No Sex With Your Partner? Does It Matter?

Sex sells, big time, right? We're bombarded with it constantly in movies, TV, media - no woman's mag is complete without a How To sex tip.

Sex sells, big time, right? We're bombarded with it constantly in movies, TV, media - no woman's mag is complete without a How To sex tip. We must aspire to do it perfectly, to have multiple orgasms daily, and most important of all, there's the implication that if we want to be successful, beautiful people, we've got to have lots and lots of sex. It's a ridiculous message on at least two counts.
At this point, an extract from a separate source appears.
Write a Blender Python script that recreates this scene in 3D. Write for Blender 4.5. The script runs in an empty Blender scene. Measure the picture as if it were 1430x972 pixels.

Firstly, we all lie about sex - or so most sex surveys insist. So who's to know for sure if any of us have good sex, bad sex, or no sex? We lie selectively of course. A woman, for instance, might say she's hardly ever had sex with anyone at all, even remotely, when asked by her new boyfriend, because she doesn't want to seem like a slapper. A guy might boast about a whole bunch of mythical conquests to impress his mates when he's really hardly ever had sex with anyone at all, even remotely.

And secondly, who's to say how much sex is good for us? In my novel, Thursdays in the Park, my heroine finally tells her friend that she hasn't had sex for eight years, with her husband or anyone else. And her friend is gobsmacked. But it's probably not uncommon for couples to have little or no sex as they get older - or even not very old. And to be perfectly happy about it.

I tend to assume, perhaps naively, that people I know have entirely 'normal' sex lives. (Although I do recall one bloke who told me he needed to have sex at least ten times a day. Really? With whom?) But I don't know one way or the other. I never ask my friends how many times they bonk and never talk about my sex life to them. This might be because I'm British - unless you're a hot celebrity, sexual revelation isn't a national pastime in the UK - or because I'm a woman, older, married, or all of the above.

And marriage is definitely a bit of a dark hole when it comes to sex. Even if we talk about sex before marriage, many of us clam up once we're hitched. Makes sense really, it'd be mean and sort of dumb to expose your partner's lurid - or tiresomely not-so-lurid? - sexual foibles to a friend who then has to chat to him across the dinner table or share a Tuscan villa holiday.

The problem, obviously, comes when one wants it, the other - for any number of complex reasons - does not. So what do you do if your partner says No and you're dying for it? It must be very distressing. Do you vamp up in a bustier, black stockings and scarlet lippy, (assuming you're a woman that is) ply him with booze and leap on him, risking a humiliating rejection? Do you leg it and find someone else to have sex with? Do you send him to a shrink? Do you, like the heroine in my novel, do nothing at all, because she simply doesn't know what to do?

I'm afraid I don't have the answer. And my sex life is perfect of course. I have sex at least twenty times a day, every day - with my husband or anyone passing - even though I'm over sixty. And I'm not taking part in a sex survey, so I must be telling the truth!